**THE TASK:** Extract the lines from the start through the line that holds "rad = math.radians", both included, omitting all images.

**AVAILABLE DATA:**
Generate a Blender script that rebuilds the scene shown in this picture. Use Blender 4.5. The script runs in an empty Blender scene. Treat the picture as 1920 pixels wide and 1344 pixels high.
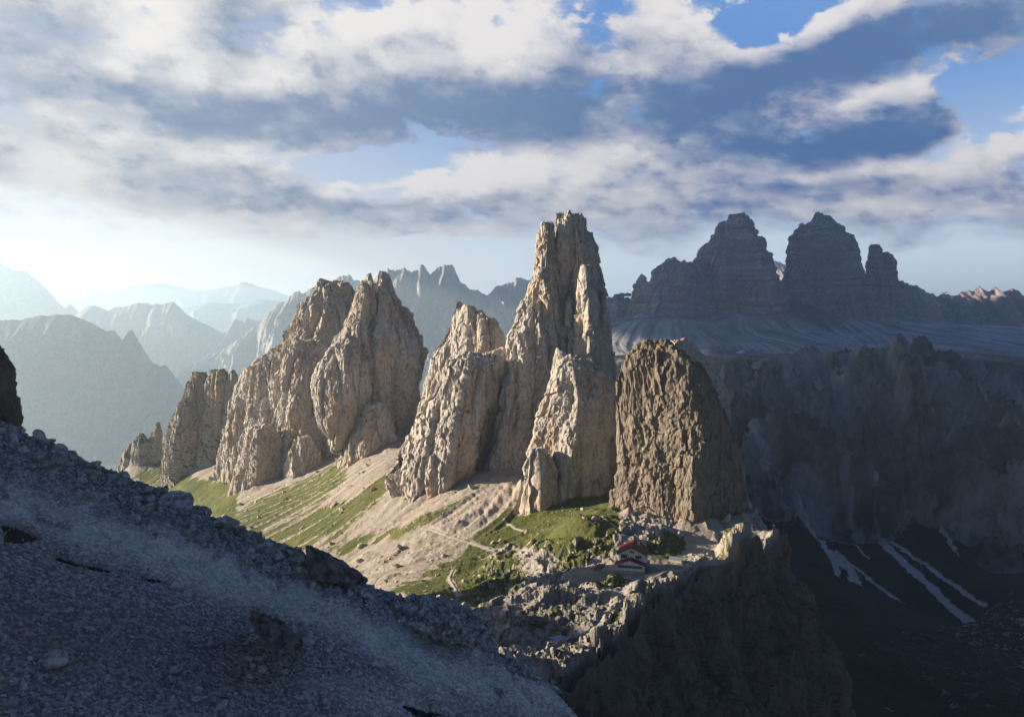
import bpy, math, random
import numpy as np
from concurrent.futures import ThreadPoolExecutor
from mathutils import Vector

S = bpy.context.scene
COL = S.collection
rad = math.radians

# ------------------------------------------------------------------ camera
F = 1493.33                      # focal length in pixels of a 1920 px wide frame (28 mm on 36 mm)
PITCH = rad(3.14)
cam_d = bpy.data.cameras.new('camera')
cam_d.lens = 28; cam_d.sensor_width = 36; cam_d.sensor_fit = 'HORIZONTAL'
cam_d.clip_start = 1.0; cam_d.clip_end = 200000
cam = bpy.data.objects.new('camera', cam_d); COL.objects.link(cam)
cam.location = (0, 0, 0); cam.rotation_euler = (rad(90) - PITCH, 0, 0)
S.camera = cam

# ------------------------------------------------------------------ light and exposure
SUN_AZ = -80.0                   # degrees from the view direction (+Y), negative is to the left
SUN_EL = 14.0
to_sun = Vector((math.sin(rad(SUN_AZ))*math.cos(rad(SUN_EL)), math.cos(rad(SUN_AZ))*math.cos(rad(SUN_EL)), math.sin(rad(SUN_EL))))
sun_d = bpy.data.lights.new('sun', 'SUN'); sun_d.energy = 5.0; sun_d.angle = rad(0.5); sun_d.color = (1.0, 0.83, 0.62)
sun = bpy.data.objects.new('sun', sun_d); COL.objects.link(sun)
sun.rotation_euler = to_sun.to_track_quat('Z', 'Y').to_euler()
sun.location = to_sun*3000
S.view_settings.view_transform = 'Standard'; S.view_settings.look = 'None'
S.view_settings.gamma = 1; S.view_settings.use_curve_mapping = False
S.view_settings.exposure = 1.65
S.render.engine = 'CYCLES'
S.cycles.use_denoising = True
S.cycles.max_bounces = 4; S.cycles.diffuse_bounces = 2; S.cycles.glossy_bounces = 1; S.cycles.volume_bounces = 1
S.cycles.transparent_max_bounces = 6
S.cycles.caustics_reflective = False; S.cycles.caustics_refractive = False

# ------------------------------------------------------------------ node helpers
class NT:
    def __init__(s, tree):
        s.t = tree; s.n = tree.nodes; s.l = tree.links
    def node(s, kind, **kw):
        nd = s.n.new(kind)
        for k, v in kw.items(): setattr(nd, k, v)
        return nd
    def put(s, sock, v):
        if v is None: return
        if hasattr(v, 'is_linked') or isinstance(v, bpy.types.NodeSocket): s.l.new(v, sock)
        else: sock.default_value = v
    def m(s, op, a, b=None, c=None, clamp=False):
        nd = s.node('ShaderNodeMath', operation=op); nd.use_clamp = clamp
        for i, v in enumerate((a, b, c)): s.put(nd.inputs[i], v)
        return nd.outputs[0]
    def vm(s, op, a, b=None, scale=None):
        nd = s.node('ShaderNodeVectorMath', operation=op)
        s.put(nd.inputs[0], a)
        if b is not None: s.put(nd.inputs[1], b)
        if scale is not None: s.put(nd.inputs['Scale'], scale)
        return nd.outputs['Value'] if op in ('DOT_PRODUCT', 'LENGTH') else nd.outputs[0]
    def mixc(s, f, a, b, mode='MIX'):
        nd = s.node('ShaderNodeMix', data_type='RGBA', blend_type=mode)
        s.put(nd.inputs[0], f); s.put(nd.inputs[6], a); s.put(nd.inputs[7], b)
        return nd.outputs[2]
    def ramp(s, x, a, b, lo=0.0, hi=1.0, smooth=True):
        nd = s.node('ShaderNodeMapRange'); nd.interpolation_type = 'SMOOTHSTEP' if smooth else 'LINEAR'
        s.put(nd.inputs[0], x); s.put(nd.inputs[1], a); s.put(nd.inputs[2], b); s.put(nd.inputs[3], lo); s.put(nd.inputs[4], hi)
        return nd.outputs[0]
    def noise(s, vec, scale, detail=4, rough=0.55, dist=0.0, lac=2.0):
        nd = s.node('ShaderNodeTexNoise'); nd.noise_dimensions = '3D'
        s.put(nd.inputs['Vector'], vec); s.put(nd.inputs['Scale'], scale); s.put(nd.inputs['Detail'], detail)
        s.put(nd.inputs['Roughness'], rough); s.put(nd.inputs['Distortion'], dist); s.put(nd.inputs['Lacunarity'], lac)
        return nd.outputs[0]
    def mapv(s, vec, scale=(1, 1, 1), loc=(0, 0, 0), rot=(0, 0, 0), kind='POINT'):
        nd = s.node('ShaderNodeMapping', vector_type=kind)
        s.put(nd.inputs['Vector'], vec)
        nd.inputs['Location'].default_value = loc; nd.inputs['Rotation'].default_value = rot; nd.inputs['Scale'].default_value = scale
        return nd.outputs[0]
    def comb(s, x, y, z):
        nd = s.node('ShaderNodeCombineXYZ')
        for i, v in enumerate((x, y, z)): s.put(nd.inputs[i], v)
        return nd.outputs[0]
    def sep(s, v):
        nd = s.node('ShaderNodeSeparateXYZ'); s.put(nd.inputs[0], v); return nd.outputs

# ------------------------------------------------------------------ world: evening sky with a broken cloud deck
def ray(u, v):
    """direction in the world of a point of the 1920 x 1344 frame, scaled to unit forward distance"""
    u = np.asarray(u, float); v = np.asarray(v, float)
    x = (u - 960)/F; h = (672 - v)/F
    dy = math.cos(PITCH) + h*math.sin(PITCH); dz = h*math.cos(PITCH) - math.sin(PITCH)
    return x/dy, dz/dy
def azel(u, v):
    s, t = ray(u, v)
    return math.degrees(math.atan2(float(s), 1)), math.degrees(math.atan2(float(t), math.hypot(float(s), 1)))

world = bpy.data.worlds.new('World'); S.world = world; world.use_nodes = True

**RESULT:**
Generate a Blender script that rebuilds the scene shown in this picture. Use Blender 4.5. The script runs in an empty Blender scene. Treat the picture as 1920 pixels wide and 1344 pixels high.
import bpy, math, random
import numpy as np
from concurrent.futures import ThreadPoolExecutor
from mathutils import Vector

S = bpy.context.scene
COL = S.collection
rad = math.radians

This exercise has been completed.